*** COLLECTED MATERIAL
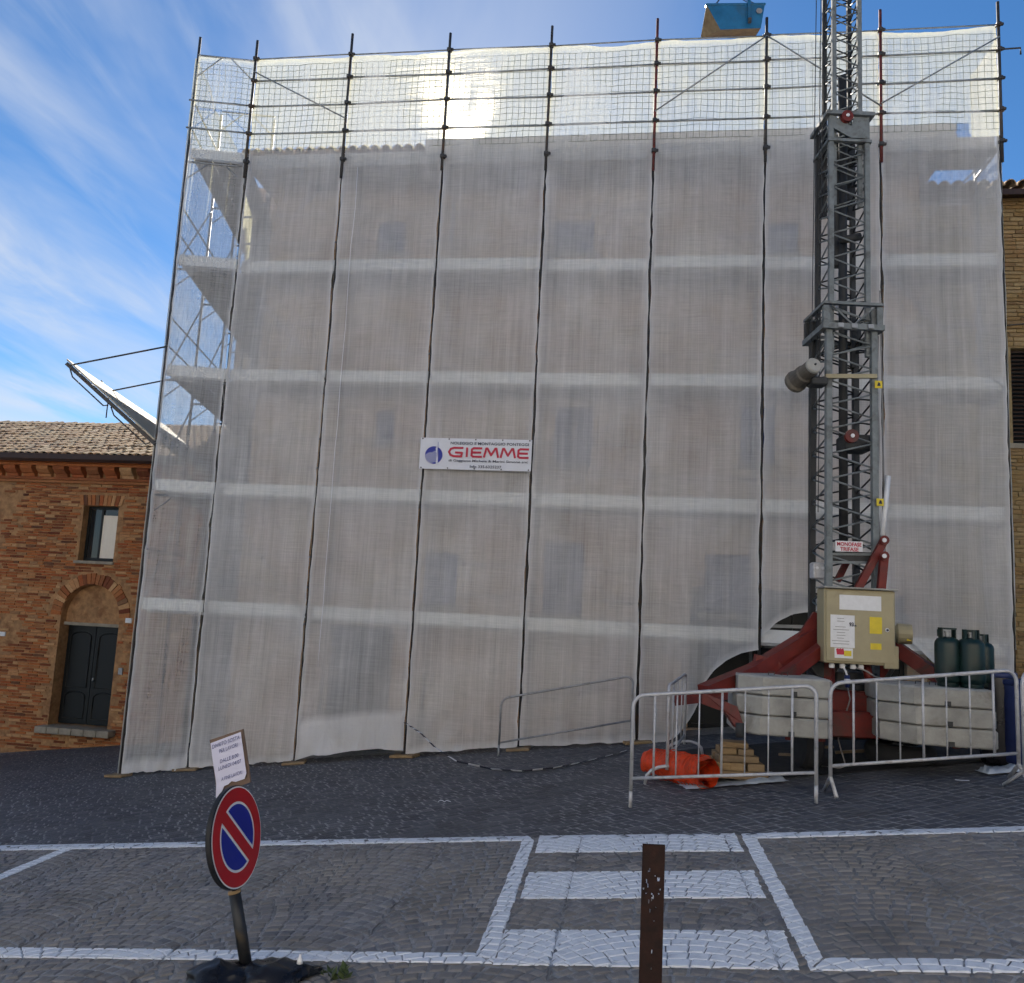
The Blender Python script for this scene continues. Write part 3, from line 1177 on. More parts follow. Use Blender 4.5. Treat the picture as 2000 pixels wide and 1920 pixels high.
pts = [F(n0 + 0.6 + i * 0.2, NW - 0.05, fz(1990, 632, NW)[1] - 0.02 + 0.03 * math.cos(i * 0.9)) for i in range(22)]
cb.tube(pts, 0.012, 5)
cb.build('cable', M['black'], nb)

# ------------------------------------------------------------------ brick house on the left
HY = R(-9.0)
HU = Vector((math.cos(HY), math.sin(HY), 0))
HW = Vector((-math.sin(HY), math.cos(HY), 0))
HO = gp(160, 1445)
HO = at(160, 1445, 20.0)


def hp(px, py):                              # pixel -> (along wall, height)
    r_ = ray(px, py)
    k = (HO.x * HW.x + HO.y * HW.y) / (r_.x * HW.x + r_.y * HW.y)
    p = r_ * k
    return (p.x - HO.x) * HU.x + (p.y - HO.y) * HU.y, p.z + H


def HP(a, d, z):
    p = Vector((HO.x, HO.y, 0)) + HU * a + HW * d
    return Vector((p.x, p.y, z))


bh = thing('brick_house', HP(-1, 0, -1.7), 'old red brick house with arched black door and clay tiled roof', 'house')
a_r = hp(398, 1000)[0]                # right corner, carried on behind the net to block stray sun
a_l = a_r - 9.0
b_l = a_r - 4.9                              # bricks are laid one by one from here
dl, dr = hp(106, 1310)[0], hp(222, 1310)[0]
dz0, dzl, dzs = hp(150, 1420)[1], hp(170, 1217)[1], hp(170, 1204)[1]
dc, drad = (dl + dr) / 2, (dr - dl) / 2
wl_, wr_ = hp(158, 1040)[0], hp(227, 1040)[0]
wb, wt = hp(190, 1096)[1], hp(190, 988)[1]
zc0 = hp(150, 945)[1]                        # underside of the cornice courses
ze = hp(150, 898)[1]                         # eaves
zg = -2.2
NS = 14
mb = MB()
hd = 0.42


def hquad(pts):
    mb.add([HP(a, 0, z) for a, z in pts], [tuple(range(len(pts)))])


hquad([(a_l, zg), (dl, zg), (dl, dzs), (a_l, dzs)])
hquad([(dr, zg), (a_r, zg), (a_r, dzs), (dr, dzs)])
hquad([(dl, zg), (dr, zg), (dr, dz0), (dl, dz0)])
arc = [(dc - drad * math.cos(math.pi * k / NS), dzs + drad * math.sin(math.pi * k / NS)) for k in range(NS + 1)]
ztop = dzs + drad + 0.02
for k in range(NS):
    hquad([arc[k], arc[k + 1], (arc[k + 1][0], ztop), (arc[k][0], ztop)])
hquad([(a_l, dzs), (dl, dzs), (dl, ztop), (a_l, ztop)])
hquad([(dr, dzs), (a_r, dzs), (a_r, ztop), (dr, ztop)])
hquad([(a_l, ztop), (a_r, ztop), (a_r, wb), (a_l, wb)])
hquad([(a_l, wb), (wl_, wb), (wl_, wt), (a_l, wt)])
hquad([(wr_, wb), (a_r, wb), (a_r, wt), (wr_, wt)])
hquad([(a_l, wt), (a_r, wt), (a_r, ze + 0.05), (a_l, ze + 0.05)])
for poly in ([(dl, dz0), (dr, dz0), (dr, dzs)] + [arc[k] for k in range(NS, -1, -1)] , [(wl_, wb), (wr_, wb), (wr_, wt), (wl_, wt)]):
    n = len(poly)
    for k in range(n):
        (a0, z0), (a1, z1) = poly[k], poly[(k + 1) % n]
        mb.add([HP(a0, 0, z0), HP(a1, 0, z1), HP(a1, hd, z1), HP(a0, hd, z0)], [(0, 1, 2, 3)])
mb.add([HP(a_r, 0, zg), HP(a_r, 8, zg), HP(a_r, 8, ze), HP(a_r, 0, ze)], [(0, 1, 2, 3)])
mb.add([HP(a_l, 0, zg), HP(a_l, 8, zg), HP(a_l, 8, ze), HP(a_l, 0, ze)], [(3, 2, 1, 0)])
mb.add([HP(a_l, 8, zg), HP(a_r, 8, zg), HP(a_r, 8, ze), HP(a_l, 8, ze)], [(0, 1, 2, 3)])
wall = mb.build('wall', M['mortar'], bh)

bs = random.Random(21)
HROT = rotz(HY)
bricks = []


def blocked(a0, a1, z0, z1):
    if a1 > wl_ - 0.02 and a0 < wr_ + 0.02 and z1 > wb - 0.01 and z0 < wt + 0.27:
        if a1 > wl_ - 0.12 and a0 < wr_ + 0.12 or z0 < wt:
            return True
    if z1 > dz0 - 0.02 and z0 < dzs and a1 > dl - 0.01 and a0 < dr + 0.01:
        return True
    if z1 > dzs - 0.02:
        ca_, cz_ = (a0 + a1) / 2, (z0 + z1) / 2
        for q in ((a0, z0), (a1, z0), (a0, z1), (a1, z1), (ca_, cz_)):
            if q[1] > dzs - 0.05 and math.hypot(q[0] - dc, q[1] - dzs) < drad + 0.27:
                return True
    return False


z = -1.95
row = 0
while z < zc0:
    a = b_l - bs.random() * 0.28
    hh = bs.uniform(0.056, 0.068)
    while a < a_r - 0.02:
        ln = bs.choice((0.27, 0.28, 0.29, 0.14, 0.27, 0.22))
        e = min(a + ln, a_r)
        gone = fbm(a * 0.8 + 3, z * 0.8, 1.7) > 0.30
        if not blocked(a, e, z, z + hh) and e - a > 0.06 and not (gone and bs.random() < 0.75):
            bricks.append((a, e, z, z + hh, bs.uniform(-0.006, 0.006)))
        a = e
    z += hh + 0.004
    row += 1


def brick_px(b_):
    p = HP((b_[0] + b_[1]) / 2, 0, (b_[2] + b_[3]) / 2)
    q = project(p.x, p.y, p.z)
    return (b_[1] - b_[0]) if (2 < q[0] < 285 and q[1] > 950) else 0


idx = sorted(range(len(bricks)), key=lambda i: -brick_px(bricks[i]))[:285]
idx = set(idx)
bstuff = MB()
cache = {}
for i, (a0, a1, z0, z1, dd) in enumerate(bricks):
    sz = (a1 - a0 - 0.013, 0.05, z1 - z0 - 0.013)
    c = HP((a0 + a1) / 2, 0.005 + dd, (z0 + z1) / 2)
    if i in idx:
        key = round(sz[0], 2)
        if key not in cache:
            me = MB().bbox((0, 0, 0), (key, 0.05, 0.048), 0.006, HROT).build('brick', M['brick'], wall)
            cache[key] = me.data
            ob = me
        else:
            ob = bpy.data.objects.new('brick', cache[key])
            link(ob, wall)
        ob.location = c
    else:
        bstuff.bbox(c, sz, 0.006, HROT)
ob = bstuff.build('bricks', M['brick'], wall)
ob['kind'] = 'stuff'
# arch of the doorway: wedge bricks standing round the opening
NV = 25
for k in range(NV):
    a0, a1 = math.pi * (k + 0.06) / NV, math.pi * (k + 0.94) / NV
    mm = MB()
    r0, r1 = drad + 0.004, drad + 0.25 + bs.uniform(-0.02, 0.02)
    pts = [(r0, a0), (r0, a1), (r1, a1), (r1, a0)]
    yy = -0.035 + bs.uniform(-0.01, 0.01)
    mm.prism([HP(dc - r_ * math.cos(a_), yy, dzs + r_ * math.sin(a_)) for r_, a_ in pts], HW * 0.06)
    mm.build('arch_brick', M['brick'], wall, recalc=True)
# flat arch over the window
for k in range(11):
    a = wl_ - 0.08 + (wr_ - wl_ + 0.16) * k / 11
    b = wl_ - 0.08 + (wr_ - wl_ + 0.16) * (k + 0.9) / 11
    f_ = (k - 5) * 0.012
    mm = MB()
    mm.prism([HP(a, -0.022, wt + 0.005), HP(b, -0.022, wt + 0.005), HP(b + f_, -0.022, wt + 0.25), HP(a + f_, -0.022, wt + 0.25)], HW * 0.05)
    mm.build('lintel_brick', M['brick'], wall, recalc=True)
# tympanum bricks above the door leaf
mb = MB()
ty = [(dc - (drad - 0.002) * math.cos(math.pi * k / NS), dzs + (drad - 0.002) * math.sin(math.pi * k / NS)) for k in range(NS + 1)]
mb.prism([HP(a, 0.2, zz) for a, zz in [(dl + 0.002, dzl)] + ty + [(dr - 0.002, dzl)]][::-1], HW * 0.15)
mb.build('tympanum', M['mortar'], bh, recalc=True)
MB().box(HP(dc, 0.2, dzl - 0.035), (dr - dl - 0.01, 0.14, 0.07), HROT).build('lintel', M['stone'], bh)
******
*TASK:*
Repeat, word for word and with no pictures, only the lines running from the beginning of the data to the line that contains "return Vector((p.x, p.y, z))".

*RIGHT ANSWER:*
The Blender Python script for this scene continues. Write part 3, from line 1177 on. More parts follow. Use Blender 4.5. Treat the picture as 2000 pixels wide and 1920 pixels high.
pts = [F(n0 + 0.6 + i * 0.2, NW - 0.05, fz(1990, 632, NW)[1] - 0.02 + 0.03 * math.cos(i * 0.9)) for i in range(22)]
cb.tube(pts, 0.012, 5)
cb.build('cable', M['black'], nb)

# ------------------------------------------------------------------ brick house on the left
HY = R(-9.0)
HU = Vector((math.cos(HY), math.sin(HY), 0))
HW = Vector((-math.sin(HY), math.cos(HY), 0))
HO = gp(160, 1445)
HO = at(160, 1445, 20.0)


def hp(px, py):                              # pixel -> (along wall, height)
    r_ = ray(px, py)
    k = (HO.x * HW.x + HO.y * HW.y) / (r_.x * HW.x + r_.y * HW.y)
    p = r_ * k
    return (p.x - HO.x) * HU.x + (p.y - HO.y) * HU.y, p.z + H


def HP(a, d, z):
    p = Vector((HO.x, HO.y, 0)) + HU * a + HW * d
    return Vector((p.x, p.y, z))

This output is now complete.